Nor will I pass a defense budgets that includes something like changes in civil law for such things as hate crimes.

Under my Administration, if there is any spending that must be paid for or a law that needs to be written or changed, they will have to be individually approved on the basis of the merit of each individual issue or proposal.

I have no problem with omnibus legislation which contains related initiatives but we can no longer tolerate the shady deals that assemble votes on one issue by including amendments that have nothing to do with the original issue. If something is good enough to be included in any piece of legislation that comes before this American government, than it should be good enough to stand alone and after standing up to healthy scrutiny and debate, be passed on its own merit, not the merit of another bill.

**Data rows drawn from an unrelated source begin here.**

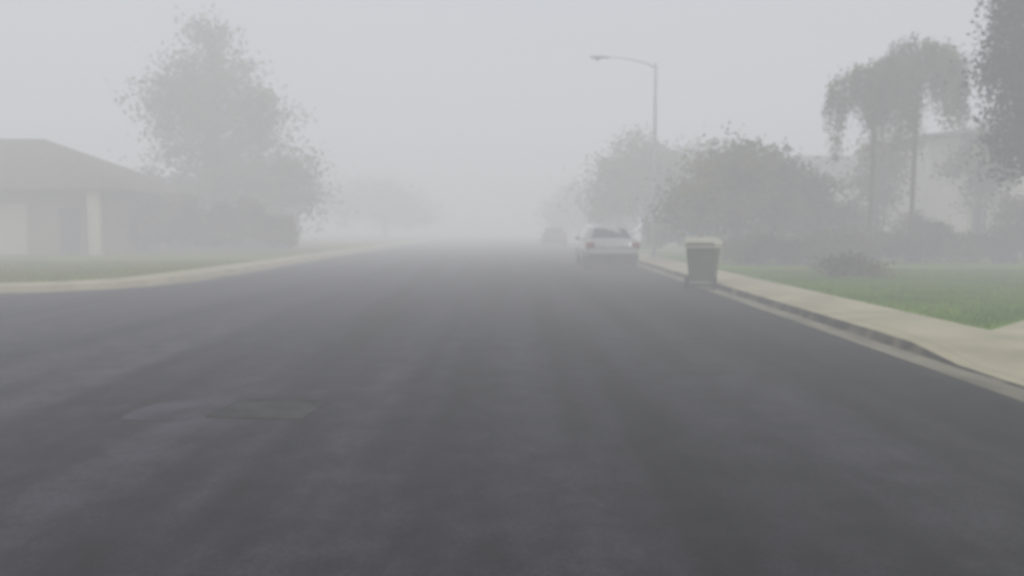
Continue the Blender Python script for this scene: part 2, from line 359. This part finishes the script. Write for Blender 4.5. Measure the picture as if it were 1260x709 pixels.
mesh('lens',*tube([(-2.35,0,7.98),(-2.35,0,8.04)],[.08,.12],14),LAMPG,lh,smooth=True)

# ---------------- car ----------------
def car(loc,label,paint,group='cars parked along the kerb',rot=0):
    c=thing('parked_car',loc,label,'car',rot,group)
    stn=[(0,.42,.78,.70),(.05,.32,.90,.80),(.14,.27,1.00,.86),(.5,.24,1.04,.90),(1.2,.22,1.0,.915),(2.3,.22,.97,.915),(3.3,.22,.94,.91),(4.0,.24,.87,.88),(4.4,.28,.76,.82),(4.55,.36,.66,.72),(4.62,.44,.56,.6)]
    V=[];F=[]
    for y,zb,zt,w in stn:
        zm=(zb+zt)/2
        pr=[(.0,zt),(.6*w,zt-.005),(.86*w,zt-.04),(.96*w,zt-.13),(w,zm+.02),(w*.99,zb+.12),(w*.9,zb),(0,zb)]
        ring=pr+[(-a,b) for a,b in pr[1:-1]][::-1]
        V+=[(a,y,b) for a,b in ring]
    K=14
    for i in range(len(stn)-1):
        for s in range(K): a=i*K+s;b=i*K+(s+1)%K; F.append((a,b,b+K,a+K))
    F+=[tuple(range(K)),tuple(range((len(stn)-1)*K,len(stn)*K))[::-1]]
    mesh('body',V,F,paint,c,smooth=True,bev=.01)
    B=[(-.80,.55,.98),(.80,.55,.98),(.80,3.35,.90),(-.80,3.35,.90)]; T=[(-.57,1.15,1.38),(.57,1.15,1.38),(.59,2.35,1.42),(-.59,2.35,1.42)]
    M=[(-.0,1.15,1.41),(0,2.35,1.45)]
    V=B+T+M; F=[(0,1,5,8,4),(2,3,7,9,6),(1,2,6,5),(3,0,4,7),(4,8,9,7),(8,5,6,9)]
    mesh('cabin',V,F,paint,c,bev=.05)
    def pane(name,q,a0,a1,b0,b1,m=GLASS,off=.012):
        q=[Vector(p) for p in q]; n=(q[1]-q[0]).cross(q[3]-q[0]).normalized()
        cc=Vector((0,2,1.1)); 
        if n.dot(q[0].lerp(q[2],.5)-cc)<0: n=-n
        P=[]
        for a,b in ((a0,b0),(a1,b0),(a1,b1),(a0,b1)):
            P.append(q[0].lerp(q[1],a).lerp(q[3].lerp(q[2],a),b)+n*off)
        P2=[p-n*.02 for p in P]
        mesh(name,P+P2,[(0,1,2,3),(7,6,5,4),(0,4,5,1),(1,5,6,2),(2,6,7,3),(3,7,4,0)],m,c)
    pane('rear_window',[B[0],B[1],T[1],T[0]],.06,.94,.08,.92)
    pane('windscreen',[B[2],B[3],T[3],T[2]],.06,.94,.08,.92)
    for A,D,T1,T2 in ((B[1],B[2],T[2],T[1]),(B[3],B[0],T[0],T[3])):
        for a0,a1 in ((.10,.47),(.50,.90)): pane('side_window',[A,D,T1,T2],a0,a1,.12,.86)
    for sx in (-1,1):
        mesh('tail_light',*boxd(sx*.76-.14,sx*.76+.14,.0,.3,.70,.90),TAIL,c,bev=.03)
        mesh('wing_mirror',*boxd(sx*.97-.09,sx*.97+.09,2.75,2.87,.93,1.07),paint,c,bev=.03)
        for yy in (.95,3.68):
            w=bpy.data.objects.new('wheel',None); w.location=(sx*.80,yy,.32); link(w,c)
            mesh('tyre',*tube([(-.12,0,0),(-.10,0,0),(.10,0,0),(.13,0,0)],[.28,.32,.32,.28],24),RUB,w,smooth=False)
            mesh('rim',*tube([(sx*.128,0,0),(sx*.14,0,0)],[.2,.18],16),RIM,w)
    box('rear_bumper',-.82,.82,-.06,.16,.50,.62,paint,c,bev=.04)
    box('bumper_trim',-.84,.84,-.045,.2,.20,.498,DARKP,c,bev=.02)
    box('number_plate',-.26,.26,-.012,.01,.66,.80,PLATE,c,bev=.005)
    for sx in (-1,1): box('headlight',sx*.62-.14,sx*.62+.14,4.42,4.56,.58,.68,LAMPG,c,bev=.03)
    return c
car((3.38,26.8,.006),'silver sedan with dark lower bumper parked at the kerb',PAINT)
car((3.1,58,.006),'dark sedan parked at the kerb nearly lost in fog',PAINT2)

# ---------------- bin ----------------
b=thing('wheelie_bin',(4.35,18.3,.012),'dark grey-green wheeled rubbish bin with pale lid by the kerb','bin',rot=math.radians(158))
V=[];zs=[(.06,.24,.25),(.10,.26,.27),(.9,.33,.35),(1.0,.335,.355)]
for z,w,dp in zs: V+=[(-w,-dp,z),(w,-dp,z),(w,dp,z),(-w,dp,z)]
F=[(3,2,1,0),(12,13,14,15)]
for i in range(3):
    for s in range(4): a=i*4+s;c_=i*4+(s+1)%4; F.append((a,c_,c_+4,a+4))
mesh('body',V,F,BINB,b,bev=.03)
mesh('rim',*joind([boxd(-.36,.36,-.385,-.35,.93,.995),boxd(-.36,.36,.35,.385,.93,.995),boxd(-.365,-.33,-.349,.349,.93,.995),boxd(.33,.365,-.349,.349,.93,.995)]),BINL,b,bev=.005)
mesh('lid',[(-.40,-.43,1.0),(.40,-.43,1.0),(.40,.41,1.0),(-.40,.41,1.0),(-.38,-.40,1.09),(.38,-.40,1.09),(.34,.36,1.17),(-.34,.36,1.17)],[(0,3,2,1),(4,5,6,7),(0,1,5,4),(1,2,6,5),(2,3,7,6),(3,0,4,7)],BINL,b,bev=.02)
mesh('handle',*tube([(-.28,.36,1.0),(-.28,.49,1.03),(.28,.49,1.03),(.28,.36,1.0)],[.018]*4,8),BINB,b)
for sx in (-1,1):
    w=bpy.data.objects.new('wheel',None); w.location=(sx*.31,.29,.15); link(w,b)
    mesh('tyre',*tube([(-.035,0,0),(.035,0,0)],[.15,.15],20),RUB,w)
    mesh('rim',*tube([(sx*.036,0,0),(sx*.042,0,0)],[.08,.07],12),DARKP,w)
mesh('axle',*tube([(-.31,.29,.15),(.31,.29,.15)],[.012,.012],8),METAL,b)

# ---------------- fog ----------------
fm=bpy.data.materials.new('fog_volume'); fm.use_nodes=True; nt=fm.node_tree; nt.nodes.clear()
o=nt.nodes.new('ShaderNodeOutputMaterial'); v=nt.nodes.new('ShaderNodeVolumePrincipled')
v.inputs['Density'].default_value=.029; v.inputs['Color'].default_value=(.95,.95,.945,1); v.inputs['Anisotropy'].default_value=0.0
v.inputs['Emission Color'].default_value=(.96,.95,.965,1); v.inputs['Emission Strength'].default_value=.0094  # added glow stands in for light scattered many times in the fog
nt.links.new(v.outputs[0],o.inputs['Volume'])
fog=box('fog',-260,260,-60,400,-1,16,fm,kind='structure')

# ---------------- light ----------------
w=bpy.data.worlds.new('World'); S.world=w; w.use_nodes=True; nt=w.node_tree
bg=nt.nodes['Background']; sky=nt.nodes.new('ShaderNodeTexSky'); sky.sky_type='NISHITA'; sky.sun_disc=False
sky.sun_elevation=math.radians(50); sky.sun_rotation=math.radians(-40); sky.dust_density=2
mx=nt.nodes.new('ShaderNodeMix'); mx.data_type='RGBA'; mx.inputs[0].default_value=.78; mx.inputs[7].default_value=(7.7,8.4,9.1,1)
nt.links.new(sky.outputs[0],mx.inputs[6]); nt.links.new(mx.outputs[2],bg.inputs['Color']); bg.inputs['Strength'].default_value=.08
sl=bpy.data.lights.new('sun','SUN'); sl.energy=.9; sl.angle=math.radians(20); sl.color=(1,.97,.93)
so=bpy.data.objects.new('sun',sl); COL.objects.link(so); so.rotation_euler=(math.radians(40),0,math.radians(40))

cam=bpy.data.cameras.new('camera'); cam.lens=28.26; cam.sensor_width=36; cam.clip_end=1500
cam.dof.use_dof=True; cam.dof.focus_distance=1.0; cam.dof.aperture_fstop=5.6
co=bpy.data.objects.new('camera',cam); COL.objects.link(co); co.location=(0,0,1.4); co.rotation_euler=(math.radians(90-4.31),0,0); S.camera=co
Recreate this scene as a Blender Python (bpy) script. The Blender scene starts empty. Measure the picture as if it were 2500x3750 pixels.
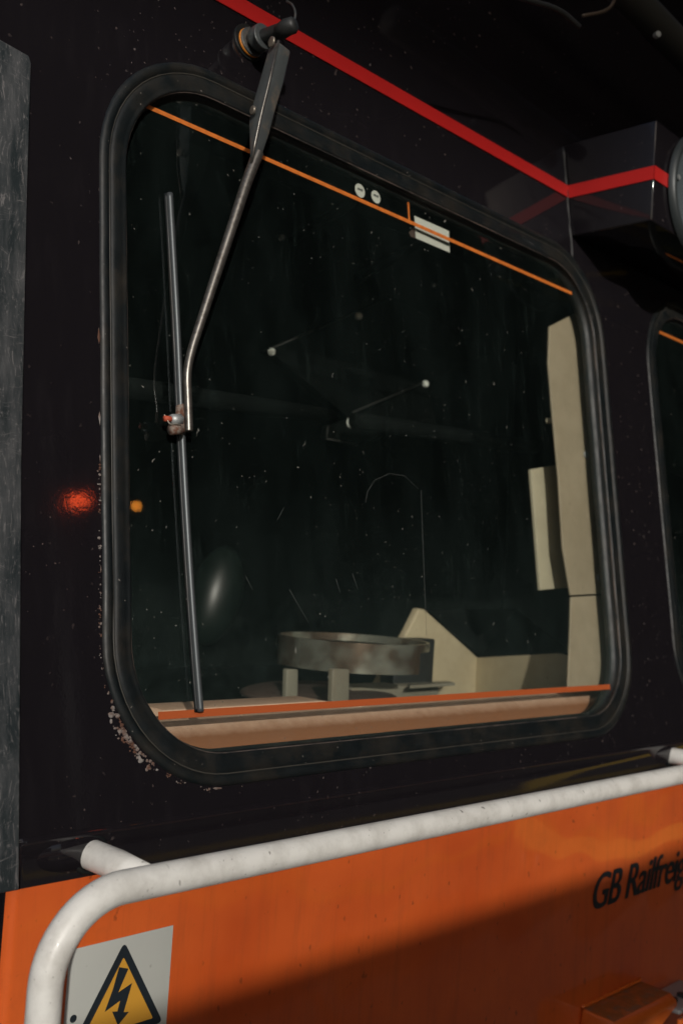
import bpy, bmesh, math, random
from mathutils import Vector, Matrix, noise
random.seed(7)
S = bpy.context.scene
COL = S.collection
H = 1.6                                    # camera height above the ground
# ------------------------------------------------------------------ camera
AX = Vector((0.6864953, 0.08590448, 0.72204198))     # world X in camera space (x right, y down, z forward)
AY = Vector((-0.72423711, -0.0077735, 0.6895072))
AZ = Vector((0.06484455, -0.99627305, 0.05687874))
F = 3900.0
CAM = Vector((0, 0, H))
cd = bpy.data.cameras.new('camera'); cam = bpy.data.objects.new('camera', cd); COL.objects.link(cam)
right = Vector((AX.x, AY.x, AZ.x)); down = Vector((AX.y, AY.y, AZ.y)); fwd = Vector((AX.z, AY.z, AZ.z))
m = Matrix((right, -down, -fwd)).transposed().to_4x4(); m.translation = CAM
cam.matrix_world = m
cd.sensor_fit = 'VERTICAL'; cd.sensor_height = 36; cd.sensor_width = 24
cd.lens = F/3750*36
cd.clip_start = 0.02; cd.clip_end = 500
cd.dof.use_dof = True; cd.dof.focus_distance = 1.30; cd.dof.aperture_fstop = 5.0
S.camera = cam
# ------------------------------------------------------------------ world and sun
SUN_EL = math.radians(16); SUN_DIR = Vector((0.588*math.cos(SUN_EL), 0.809*math.cos(SUN_EL), -math.sin(SUN_EL))).normalized()  # light travels this way
w = bpy.data.worlds.new('World'); S.world = w; w.use_nodes = True
wn = w.node_tree; bg = wn.nodes['Background']; sky = wn.nodes.new('ShaderNodeTexSky'); sky.sky_type = 'NISHITA'
sky.sun_disc = False; sky.sun_elevation = math.radians(32); sky.sun_rotation = math.atan2(-SUN_DIR.x, -SUN_DIR.y)
sky.dust_density = 3; sky.air_density = 1.0
wn.links.new(sky.outputs[0], bg.inputs[0]); bg.inputs[1].default_value = 0.068
sd = bpy.data.lights.new('sun', 'SUN'); so = bpy.data.objects.new('sun', sd); COL.objects.link(so)
sd.energy = 2.5; sd.angle = math.radians(1.0); sd.color = (1.0, 0.95, 0.88)
so.rotation_euler = SUN_DIR.to_track_quat('-Z', 'Y').to_euler()
S.view_settings.view_transform = 'Standard'; S.view_settings.look = 'None'
S.view_settings.exposure = 0.0; S.view_settings.gamma = 1.0; S.view_settings.use_curve_mapping = False
S.render.engine = 'CYCLES'
S.render.resolution_x = 682; S.render.resolution_y = 1024
# ------------------------------------------------------------------ geometry helpers
RK = math.radians(8.5)
ZC = -0.2955                                # crease between the raked cab front and the upright lower front
CS, SN = math.cos(RK), math.sin(RK)
NR = Vector((0, -CS, SN)); OR = Vector((0, 1, ZC))
def W(u, v, n=0.0):                          # raked cab front: across, up the slope, outward
    return Vector((u, 1 + v*SN - n*CS, ZC + v*CS + n*SN + H))
def ray(px, py):
    c = Vector((px-1250, py-1875, F)); return Vector((AX.dot(c), AY.dot(c), AZ.dot(c)))
def PY(px, py, y=1.0):
    r = ray(px, py); p = r*(y/r.y); return Vector((p.x, p.y, p.z+H))
def PR(px, py, n=0.0):
    r = ray(px, py); p = r*((OR.dot(NR)+n)/r.dot(NR)); return Vector((p.x, p.y, p.z+H))
def UV(px, py, n=0.0):
    p = PR(px, py, n); d = p-Vector((0, 0, H))-OR
    return p.x, d.y*SN + d.z*CS
def link(name, me, mat, parent=None, smooth=False):
    o = bpy.data.objects.new(name, me); COL.objects.link(o)
    if mat is not None and not me.materials: me.materials.append(mat)
    if smooth:
        for p in me.polygons: p.use_smooth = True
    if parent is not None:
        o.parent = parent
        if parent.parent is None: o.location = -parent.location
    return o
def bmo(name, bm, mat, parent=None, smooth=False, bevel=0, normals=True):
    if normals: bmesh.ops.recalc_face_normals(bm, faces=bm.faces)
    me = bpy.data.meshes.new(name); bm.to_mesh(me); bm.free()
    o = link(name, me, mat, parent, smooth)
    if bevel:
        b = o.modifiers.new('bevel', 'BEVEL'); b.width = bevel; b.segments = 3; b.limit_method = 'ANGLE'; b.angle_limit = math.radians(35)
        b.harden_normals = False
        for p in me.polygons: p.use_smooth = True
    return o
def tag(o, label=None, cat=None, group=None, kind=None):
    if label: o['label'] = label
    if cat: o['category'] = cat
    if group: o['group'] = group
    if kind: o['kind'] = kind
    return o
def smooth_path(pts, it=2):
    for _ in range(it):
        q = [pts[0]]
        for a, b in zip(pts, pts[1:]): q += [a.lerp(b, .25), a.lerp(b, .75)]
        q.append(pts[-1]); pts = q
    return pts
def tube_bm(bm, pts, rad, seg=20, caps=True, flat=1.0, up=None):
    rads = rad if isinstance(rad, (list, tuple)) else [rad]*len(pts)
    rings = []; ref = Vector(up) if up else None
    for i, p in enumerate(pts):
        t = (pts[min(i+1, len(pts)-1)]-pts[max(i-1, 0)]).normalized()
        if ref is None: ref = t.orthogonal()
        a = (ref-t*ref.dot(t)).normalized(); b = t.cross(a); ref = a
        rings.append([bm.verts.new(p+(a*math.cos(k*2*math.pi/seg)+b*math.sin(k*2*math.pi/seg)*flat)*rads[i]) for k in range(seg)])
    for r0, r1 in zip(rings, rings[1:]):
        for k in range(seg): bm.faces.new((r0[k], r0[(k+1) % seg], r1[(k+1) % seg], r1[k]))
    if caps: bm.faces.new(rings[0]); bm.faces.new(rings[-1])
    return bm
def tube(name, pts, rad, mat, parent=None, **k):
    return bmo(name, tube_bm(bmesh.new(), pts, rad, **k), mat, parent, True)
def prism(bm, front, back):
    a = [bm.verts.new(p) for p in front]; b = [bm.verts.new(p) for p in back]
    bm.faces.new(a); bm.faces.new(b[::-1]); n = len(a)
    for i in range(n): bm.faces.new((a[i], b[i], b[(i+1) % n], a[(i+1) % n]))
    return bm
def slab(name, pts, d, mat, parent=None, bevel=0):  # polygon extruded by vector d
    return bmo(name, prism(bmesh.new(), pts, [p+d for p in pts]), mat, parent, False, bevel)
def box(bm, x0, x1, y0, y1, z0, z1):
    f = [Vector((x0, y0, z0)), Vector((x1, y0, z0)), Vector((x1, y0, z1)), Vector((x0, y0, z1))]
    return prism(bm, f, [p+Vector((0, y1-y0, 0)) for p in f])
def disc(name, c, n, r, d, mat, parent=None, seg=28, r2=None, bevel=0):
    return bmo(name, tube_bm(bmesh.new(), [c, c+n.normalized()*d], [r, r2 or r], seg=seg), mat, parent, False, bevel)
def rrect(u0, u1, v0, v1, r, d=0.0, k=14):   # rounded rectangle outline; r = (bl, br, tr, tl), d = inward offset
    u0 += d; u1 -= d; v0 += d; v1 -= d; pts = []
    for (cx, cy, a0, rr) in ((u0, v0, 180, r[0]), (u1, v0, 270, r[1]), (u1, v1, 0, r[2]), (u0, v1, 90, r[3])):
        rr = max(rr-d, .01); sx = 1 if cx == u0 else -1; sy = 1 if cy == v0 else -1
        for i in range(k+1):
            a = math.radians(a0+90*i/k)
            pts.append((cx+sx*rr+rr*math.cos(a), cy+sy*rr+rr*math.sin(a)))
    # subdivide the long straight sides
    out = []
    for i, p in enumerate(pts):
        q = pts[(i+1) % len(pts)]; out.append(p)
        L = math.hypot(q[0]-p[0], q[1]-p[1])
        if i % (k+1) == k:
            for j in range(1, 12): out.append((p[0]+(q[0]-p[0])*j/12, p[1]+(q[1]-p[1])*j/12))
    return out
# ------------------------------------------------------------------ material helpers
def mat(name, base=(.5, .5, .5), rough=.5, metal=0, coat=0, spec=.5, coat_rough=.03):
    m = bpy.data.materials.new(name); m.use_nodes = True
    b = m.node_tree.nodes['Principled BSDF']
    b.inputs['Base Color'].default_value = (*base, 1); b.inputs['Roughness'].default_value = rough
    b.inputs['Metallic'].default_value = metal; b.inputs['Coat Weight'].default_value = coat
    b.inputs['Coat Roughness'].default_value = coat_rough
    b.inputs['Specular IOR Level'].default_value = spec
    return m
class G:                                       # small node graph helper
    def __init__(s, m): s.t = m.node_tree; s.b = s.t.nodes.get('Principled BSDF')
    def n(s, ty, **k):
        x = s.t.nodes.new('ShaderNode'+ty)
        for a, b in k.items(): setattr(x, a, b)
        return x
    def l(s, a, b): s.t.links.new(a, b)
    def co(s, scale=(1, 1, 1), warp=0, wscale=20):
        c = s.n('TexCoord'); mp = s.n('Mapping'); mp.inputs['Scale'].default_value = scale
        src = c.outputs['Object']
        if warp:
            nz = s.n('TexNoise'); nz.inputs['Scale'].default_value = wscale; nz.inputs['Detail'].default_value = 3; s.l(src, nz.inputs['Vector'])
            vm = s.n('VectorMath', operation='MULTIPLY_ADD'); s.l(nz.outputs['Color'], vm.inputs[0]); vm.inputs[1].default_value = (warp,)*3; s.l(src, vm.inputs[2]); src = vm.outputs[0]
        s.l(src, mp.inputs[0]); return mp.outputs[0]
    def noise(s, scale, det=4, rough=.55, sc=(1, 1, 1), vec=None):
        nz = s.n('TexNoise'); nz.inputs['Scale'].default_value = scale; nz.inputs['Detail'].default_value = det; nz.inputs['Roughness'].default_value = rough
        s.l(vec or s.co(sc), nz.inputs['Vector']); return nz.outputs['Fac']
    def ramp(s, fac, a, b, lo=0, hi=1):
        r = s.n('MapRange'); r.inputs['From Min'].default_value = a; r.inputs['From Max'].default_value = b
        r.inputs['To Min'].default_value = lo; r.inputs['To Max'].default_value = hi; s.l(fac, r.inputs['Value']); return r.outputs[0]
    def math(s, op, a, b):
        x = s.n('Math', operation=op)
        for i, q in enumerate((a, b)):
            if isinstance(q, (int, float)): x.inputs[i].default_value = q
            else: s.l(q, x.inputs[i])
        return x.outputs[0]
    def mix(s, fac, a, b):
        x = s.n('Mix', data_type='RGBA')
        if isinstance(fac, (int, float)): x.inputs[0].default_value = fac
        else: s.l(fac, x.inputs[0])
        for i, q in ((6, a), (7, b)):
            if isinstance(q, tuple): x.inputs[i].default_value = (*q, 1)
            else: s.l(q, x.inputs[i])
        return x.outputs[2]
    def specks(s, scale, thr, gate, sc=(1, 1, 1), warp=.01, ws=60, soft=.5, patch=None):
        v = s.n('TexVoronoi'); v.inputs['Scale'].default_value = scale; s.l(s.co(sc, warp, ws), v.inputs['Vector'])
        d = s.ramp(v.outputs['Distance'], thr, thr*soft)
        sp = s.n('SeparateColor'); s.l(v.outputs['Color'], sp.inputs[0])
        g = s.math('GREATER_THAN', sp.outputs[0], gate)
        r = s.math('MULTIPLY', s.math('MULTIPLY', d, g), s.ramp(sp.outputs[1], 0, 1, .25, 1))
        if patch:
            r = s.math('MULTIPLY', r, s.ramp(s.noise(patch, 3), .45, .6))
        return r
    def bump(s, h, dist, strength=1.0, normal='Normal'):
        x = s.n('Bump'); x.inputs['Distance'].default_value = dist; x.inputs['Strength'].default_value = strength
        s.l(h, x.inputs['Height']); s.l(x.outputs[0], s.b.inputs[normal]); return x.outputs[0]
    def base(s, c): s.l(c, s.b.inputs['Base Color'])
    def rough(s, c): s.l(c, s.b.inputs['Roughness'])
def mx(g, a, b): return g.math('MAXIMUM', a, b)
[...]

This will most assuredly put me at odds with Congress on many occasions. It will also force me to foster a truly bipartisan presidency. For if it is my Party that holds the majority and if it is my Party presenting a bill that is stuffed with pork and the pet projects of the donors that a lawmaker is trying to slip quietly into a major piece of legislation as a favor, I will be forced to work with the minority party or the opposing Party. I will be forced to maintain a coalition of support that will make it impossible for my veto to be overridden.

I may at times be criticized and attacked for not signing truly good and valuable legislation. But let it be known that I would rather oppose good legislation that is filled with bad amendments, and riders and costly pork than pass bad amendments and riders and wasteful spending that is attached to good legislation.

And for those in Congress who want to challenge me, be forewarned that I will not be intimidated easily. I will use the power of the bully pulpit ,otherwise known as this presidency, to call each and every sponsor of pork or unwarranted amendments out by name. If you try to pollute necessary and productive legislation with political junk, I will veto it. And then I will visit your legislative district and personally tell your voters what you tried to sneak through Congress. I will let them know that you are the roadblock to the passage of that meaningful bill that America clearly needs or those spending reforms crucial to job creation in our nation. If you are a polluter of the process, I will make you famous, or to be more accurate, I will make you infamous.

The games are over.

The political class must begin to recapture the virtues of integrity and honesty. Our American government deserves nothing less than to be viewed as virtuous as opposed to the image of corruption and dishonesty that tarnishes it now more than ever. And if you can not force yourself to act with virtue and integrity, I will force you to. For I will not sign into law any measure that I can not be proud of and that Americans can no longer afford.

Call me Don “Veto” because as of today I will become the Godfather of the presidential veto and if forced, I will use it.